** START OF Available data **

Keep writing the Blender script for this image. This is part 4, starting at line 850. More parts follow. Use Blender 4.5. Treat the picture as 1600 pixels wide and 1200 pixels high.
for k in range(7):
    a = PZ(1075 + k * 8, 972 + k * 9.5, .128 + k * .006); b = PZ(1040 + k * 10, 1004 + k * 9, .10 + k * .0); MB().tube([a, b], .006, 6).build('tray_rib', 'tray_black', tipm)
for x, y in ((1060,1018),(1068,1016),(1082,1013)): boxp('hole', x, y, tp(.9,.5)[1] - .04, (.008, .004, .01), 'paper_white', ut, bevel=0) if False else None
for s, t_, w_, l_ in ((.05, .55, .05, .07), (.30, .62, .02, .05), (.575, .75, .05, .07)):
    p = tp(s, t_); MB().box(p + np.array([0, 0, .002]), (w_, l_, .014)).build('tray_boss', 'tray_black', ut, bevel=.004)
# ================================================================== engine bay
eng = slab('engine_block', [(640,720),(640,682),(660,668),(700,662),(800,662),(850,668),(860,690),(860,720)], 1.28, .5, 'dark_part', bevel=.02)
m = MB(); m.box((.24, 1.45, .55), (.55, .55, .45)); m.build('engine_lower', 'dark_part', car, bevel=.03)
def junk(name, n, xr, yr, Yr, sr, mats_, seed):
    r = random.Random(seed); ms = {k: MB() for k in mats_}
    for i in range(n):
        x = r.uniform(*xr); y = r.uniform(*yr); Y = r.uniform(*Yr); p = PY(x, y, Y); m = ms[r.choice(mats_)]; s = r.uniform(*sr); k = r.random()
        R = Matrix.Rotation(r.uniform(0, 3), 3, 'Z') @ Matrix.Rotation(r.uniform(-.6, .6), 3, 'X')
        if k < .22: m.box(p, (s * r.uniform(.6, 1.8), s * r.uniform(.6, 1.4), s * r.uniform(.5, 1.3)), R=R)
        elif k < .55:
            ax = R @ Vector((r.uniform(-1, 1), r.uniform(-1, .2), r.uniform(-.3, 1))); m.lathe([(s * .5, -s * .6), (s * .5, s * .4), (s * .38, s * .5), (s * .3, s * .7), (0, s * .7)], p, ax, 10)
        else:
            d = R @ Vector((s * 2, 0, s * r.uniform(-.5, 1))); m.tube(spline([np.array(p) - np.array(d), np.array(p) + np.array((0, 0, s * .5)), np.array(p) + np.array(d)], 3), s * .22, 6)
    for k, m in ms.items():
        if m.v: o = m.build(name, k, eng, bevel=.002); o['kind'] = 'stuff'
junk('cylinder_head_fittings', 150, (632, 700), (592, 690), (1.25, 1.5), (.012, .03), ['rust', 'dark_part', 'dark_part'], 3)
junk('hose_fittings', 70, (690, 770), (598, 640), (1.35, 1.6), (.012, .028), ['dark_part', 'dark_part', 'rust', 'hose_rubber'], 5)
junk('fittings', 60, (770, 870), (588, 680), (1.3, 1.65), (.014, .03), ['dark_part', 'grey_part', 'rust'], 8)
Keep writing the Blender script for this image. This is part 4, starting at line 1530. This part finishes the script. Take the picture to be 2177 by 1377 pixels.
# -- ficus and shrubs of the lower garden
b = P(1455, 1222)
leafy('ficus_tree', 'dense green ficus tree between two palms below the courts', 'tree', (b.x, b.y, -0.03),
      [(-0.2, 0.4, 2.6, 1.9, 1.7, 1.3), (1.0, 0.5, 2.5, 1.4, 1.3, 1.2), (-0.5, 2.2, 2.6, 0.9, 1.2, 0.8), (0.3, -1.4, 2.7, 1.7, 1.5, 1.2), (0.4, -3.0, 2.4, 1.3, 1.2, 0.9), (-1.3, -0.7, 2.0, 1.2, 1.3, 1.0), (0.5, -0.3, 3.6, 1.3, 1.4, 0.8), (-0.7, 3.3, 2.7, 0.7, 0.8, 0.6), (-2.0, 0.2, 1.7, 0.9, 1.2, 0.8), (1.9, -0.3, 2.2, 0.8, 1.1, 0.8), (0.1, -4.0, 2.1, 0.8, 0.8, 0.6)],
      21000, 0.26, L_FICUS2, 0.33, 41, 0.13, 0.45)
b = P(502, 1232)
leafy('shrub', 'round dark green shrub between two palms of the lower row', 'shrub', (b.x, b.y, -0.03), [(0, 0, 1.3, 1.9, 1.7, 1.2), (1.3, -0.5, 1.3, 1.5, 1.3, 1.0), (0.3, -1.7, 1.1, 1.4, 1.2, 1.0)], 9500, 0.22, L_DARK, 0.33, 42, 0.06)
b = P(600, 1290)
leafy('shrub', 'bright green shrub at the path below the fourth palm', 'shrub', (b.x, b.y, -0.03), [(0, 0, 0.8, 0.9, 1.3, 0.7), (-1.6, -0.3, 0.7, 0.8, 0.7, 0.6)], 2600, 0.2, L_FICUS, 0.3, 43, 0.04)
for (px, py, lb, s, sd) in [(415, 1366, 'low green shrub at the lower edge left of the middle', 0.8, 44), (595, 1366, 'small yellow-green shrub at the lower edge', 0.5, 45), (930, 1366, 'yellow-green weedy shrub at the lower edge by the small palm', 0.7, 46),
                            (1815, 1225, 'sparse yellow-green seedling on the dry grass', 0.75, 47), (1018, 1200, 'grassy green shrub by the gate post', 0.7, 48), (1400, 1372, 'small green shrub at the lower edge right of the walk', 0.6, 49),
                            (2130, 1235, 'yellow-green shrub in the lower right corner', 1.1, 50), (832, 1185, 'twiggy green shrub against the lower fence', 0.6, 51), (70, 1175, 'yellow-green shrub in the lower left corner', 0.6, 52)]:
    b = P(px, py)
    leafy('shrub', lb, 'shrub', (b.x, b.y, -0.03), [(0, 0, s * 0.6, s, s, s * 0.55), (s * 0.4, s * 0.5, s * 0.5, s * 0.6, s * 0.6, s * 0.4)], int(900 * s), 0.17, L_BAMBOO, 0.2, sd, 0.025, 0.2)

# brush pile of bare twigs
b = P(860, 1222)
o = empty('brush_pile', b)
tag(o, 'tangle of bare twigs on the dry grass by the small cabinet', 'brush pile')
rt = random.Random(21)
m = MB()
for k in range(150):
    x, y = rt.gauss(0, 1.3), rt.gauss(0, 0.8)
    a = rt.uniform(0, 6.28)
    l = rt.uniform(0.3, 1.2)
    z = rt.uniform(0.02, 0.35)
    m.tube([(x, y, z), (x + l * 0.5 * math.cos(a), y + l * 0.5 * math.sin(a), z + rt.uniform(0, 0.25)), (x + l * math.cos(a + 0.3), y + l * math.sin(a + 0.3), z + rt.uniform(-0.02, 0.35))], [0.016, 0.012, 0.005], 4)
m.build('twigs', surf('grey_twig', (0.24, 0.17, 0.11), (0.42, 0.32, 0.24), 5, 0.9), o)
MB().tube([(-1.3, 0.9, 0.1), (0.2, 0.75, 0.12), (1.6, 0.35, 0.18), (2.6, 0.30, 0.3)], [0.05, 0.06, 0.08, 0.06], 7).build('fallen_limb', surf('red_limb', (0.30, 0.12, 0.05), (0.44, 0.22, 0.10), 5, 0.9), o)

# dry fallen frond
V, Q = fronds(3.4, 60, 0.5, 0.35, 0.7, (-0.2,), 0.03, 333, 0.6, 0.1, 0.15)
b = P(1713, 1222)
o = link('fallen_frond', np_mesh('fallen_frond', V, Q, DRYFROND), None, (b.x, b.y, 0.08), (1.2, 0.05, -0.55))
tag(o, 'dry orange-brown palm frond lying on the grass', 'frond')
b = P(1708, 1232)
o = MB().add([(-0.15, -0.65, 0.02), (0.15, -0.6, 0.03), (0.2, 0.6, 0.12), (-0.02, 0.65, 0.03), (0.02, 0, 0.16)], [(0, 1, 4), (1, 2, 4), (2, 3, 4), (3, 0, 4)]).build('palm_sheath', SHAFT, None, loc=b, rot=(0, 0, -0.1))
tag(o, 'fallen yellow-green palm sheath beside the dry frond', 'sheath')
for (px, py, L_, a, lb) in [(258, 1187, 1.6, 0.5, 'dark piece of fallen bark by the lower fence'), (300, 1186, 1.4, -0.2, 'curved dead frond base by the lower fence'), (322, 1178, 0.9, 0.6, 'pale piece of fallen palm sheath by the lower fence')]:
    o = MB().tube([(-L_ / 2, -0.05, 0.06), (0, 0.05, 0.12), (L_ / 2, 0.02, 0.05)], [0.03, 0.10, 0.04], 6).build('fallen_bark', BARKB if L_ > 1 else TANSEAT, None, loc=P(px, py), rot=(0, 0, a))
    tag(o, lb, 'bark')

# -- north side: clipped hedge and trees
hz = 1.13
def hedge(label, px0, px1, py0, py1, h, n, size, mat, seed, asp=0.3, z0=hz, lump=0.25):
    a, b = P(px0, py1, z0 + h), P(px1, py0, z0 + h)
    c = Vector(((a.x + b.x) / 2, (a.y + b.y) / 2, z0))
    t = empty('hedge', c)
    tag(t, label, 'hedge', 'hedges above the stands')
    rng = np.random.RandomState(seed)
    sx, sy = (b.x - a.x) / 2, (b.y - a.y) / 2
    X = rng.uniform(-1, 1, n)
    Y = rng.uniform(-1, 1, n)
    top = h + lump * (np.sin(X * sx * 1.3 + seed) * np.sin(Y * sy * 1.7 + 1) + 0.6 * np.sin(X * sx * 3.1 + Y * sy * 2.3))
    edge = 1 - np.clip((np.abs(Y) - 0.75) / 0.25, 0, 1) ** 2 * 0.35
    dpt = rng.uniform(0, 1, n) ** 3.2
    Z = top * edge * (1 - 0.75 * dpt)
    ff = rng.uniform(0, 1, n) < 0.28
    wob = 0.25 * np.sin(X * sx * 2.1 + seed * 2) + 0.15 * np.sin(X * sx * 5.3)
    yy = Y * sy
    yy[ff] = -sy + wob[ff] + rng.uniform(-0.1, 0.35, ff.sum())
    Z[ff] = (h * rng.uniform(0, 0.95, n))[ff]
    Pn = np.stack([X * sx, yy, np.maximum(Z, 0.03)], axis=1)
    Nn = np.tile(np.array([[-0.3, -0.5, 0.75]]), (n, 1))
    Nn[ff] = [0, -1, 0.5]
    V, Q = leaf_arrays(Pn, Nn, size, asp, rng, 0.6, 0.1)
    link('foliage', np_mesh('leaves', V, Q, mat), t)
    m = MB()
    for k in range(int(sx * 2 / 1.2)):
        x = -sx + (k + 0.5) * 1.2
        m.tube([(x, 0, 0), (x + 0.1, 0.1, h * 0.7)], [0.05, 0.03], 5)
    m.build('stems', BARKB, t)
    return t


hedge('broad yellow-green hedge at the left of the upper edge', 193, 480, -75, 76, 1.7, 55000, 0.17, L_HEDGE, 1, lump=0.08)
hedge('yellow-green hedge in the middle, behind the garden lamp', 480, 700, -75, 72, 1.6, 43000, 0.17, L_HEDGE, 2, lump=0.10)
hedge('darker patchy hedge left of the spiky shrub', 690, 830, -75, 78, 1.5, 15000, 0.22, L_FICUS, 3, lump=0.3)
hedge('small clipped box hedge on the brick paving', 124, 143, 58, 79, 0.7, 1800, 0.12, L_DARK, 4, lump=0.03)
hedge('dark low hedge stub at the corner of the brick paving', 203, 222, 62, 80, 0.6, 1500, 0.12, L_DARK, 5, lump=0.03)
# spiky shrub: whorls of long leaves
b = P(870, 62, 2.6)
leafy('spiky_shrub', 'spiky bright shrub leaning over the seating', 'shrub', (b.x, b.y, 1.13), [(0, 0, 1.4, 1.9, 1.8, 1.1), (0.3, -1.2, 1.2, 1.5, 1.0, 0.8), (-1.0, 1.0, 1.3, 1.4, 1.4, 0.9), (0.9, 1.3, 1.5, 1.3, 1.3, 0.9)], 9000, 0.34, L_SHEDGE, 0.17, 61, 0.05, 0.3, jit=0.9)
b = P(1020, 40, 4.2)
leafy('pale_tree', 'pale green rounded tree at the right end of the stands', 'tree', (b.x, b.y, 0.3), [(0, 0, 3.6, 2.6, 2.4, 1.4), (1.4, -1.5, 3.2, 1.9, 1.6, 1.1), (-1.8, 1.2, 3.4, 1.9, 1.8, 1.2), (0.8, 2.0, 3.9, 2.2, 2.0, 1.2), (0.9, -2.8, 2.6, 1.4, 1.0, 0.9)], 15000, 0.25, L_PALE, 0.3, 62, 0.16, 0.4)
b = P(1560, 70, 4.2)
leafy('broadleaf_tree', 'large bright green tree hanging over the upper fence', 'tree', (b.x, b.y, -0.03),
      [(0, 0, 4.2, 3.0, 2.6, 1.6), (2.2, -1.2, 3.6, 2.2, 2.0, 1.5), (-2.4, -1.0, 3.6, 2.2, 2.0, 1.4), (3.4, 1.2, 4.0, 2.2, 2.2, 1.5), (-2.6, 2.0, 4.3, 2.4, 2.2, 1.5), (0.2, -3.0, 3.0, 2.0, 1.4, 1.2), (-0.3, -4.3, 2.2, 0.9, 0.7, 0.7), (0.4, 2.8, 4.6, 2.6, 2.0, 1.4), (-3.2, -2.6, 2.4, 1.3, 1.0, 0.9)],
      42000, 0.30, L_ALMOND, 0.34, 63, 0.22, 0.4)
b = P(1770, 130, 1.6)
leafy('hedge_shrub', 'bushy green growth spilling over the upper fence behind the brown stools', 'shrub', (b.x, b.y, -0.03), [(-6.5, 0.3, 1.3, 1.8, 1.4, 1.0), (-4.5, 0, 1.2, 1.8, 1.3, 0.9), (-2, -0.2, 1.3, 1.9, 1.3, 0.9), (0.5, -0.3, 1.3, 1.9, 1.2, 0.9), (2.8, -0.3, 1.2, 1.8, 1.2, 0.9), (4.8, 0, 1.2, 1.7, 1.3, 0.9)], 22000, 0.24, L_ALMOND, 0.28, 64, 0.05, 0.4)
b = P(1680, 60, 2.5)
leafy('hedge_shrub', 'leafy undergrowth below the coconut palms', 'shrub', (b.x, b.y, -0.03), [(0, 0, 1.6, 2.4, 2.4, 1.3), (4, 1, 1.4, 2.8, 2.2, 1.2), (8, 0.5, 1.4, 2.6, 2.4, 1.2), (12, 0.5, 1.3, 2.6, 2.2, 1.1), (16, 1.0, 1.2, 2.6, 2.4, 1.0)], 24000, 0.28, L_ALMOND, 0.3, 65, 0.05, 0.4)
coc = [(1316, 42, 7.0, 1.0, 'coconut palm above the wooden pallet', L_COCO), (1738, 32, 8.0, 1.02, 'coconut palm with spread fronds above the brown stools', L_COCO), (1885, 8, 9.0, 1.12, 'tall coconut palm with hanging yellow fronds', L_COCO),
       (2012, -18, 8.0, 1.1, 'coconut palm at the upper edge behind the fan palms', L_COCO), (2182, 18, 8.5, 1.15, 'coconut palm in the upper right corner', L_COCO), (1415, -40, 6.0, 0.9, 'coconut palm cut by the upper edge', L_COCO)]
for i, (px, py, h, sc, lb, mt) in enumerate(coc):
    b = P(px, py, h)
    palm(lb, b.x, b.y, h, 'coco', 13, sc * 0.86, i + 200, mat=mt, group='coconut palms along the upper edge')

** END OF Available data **

Exercise goal
Only lines with the word "This" are wanted, so copy each one from the records.

Exercise output
Keep writing the Blender script for this image. This is part 4, starting at line 850. More parts follow. Use Blender 4.5. Treat the picture as 1600 pixels wide and 1200 pixels high.
Keep writing the Blender script for this image. This is part 4, starting at line 1530. This part finishes the script. Take the picture to be 2177 by 1377 pixels.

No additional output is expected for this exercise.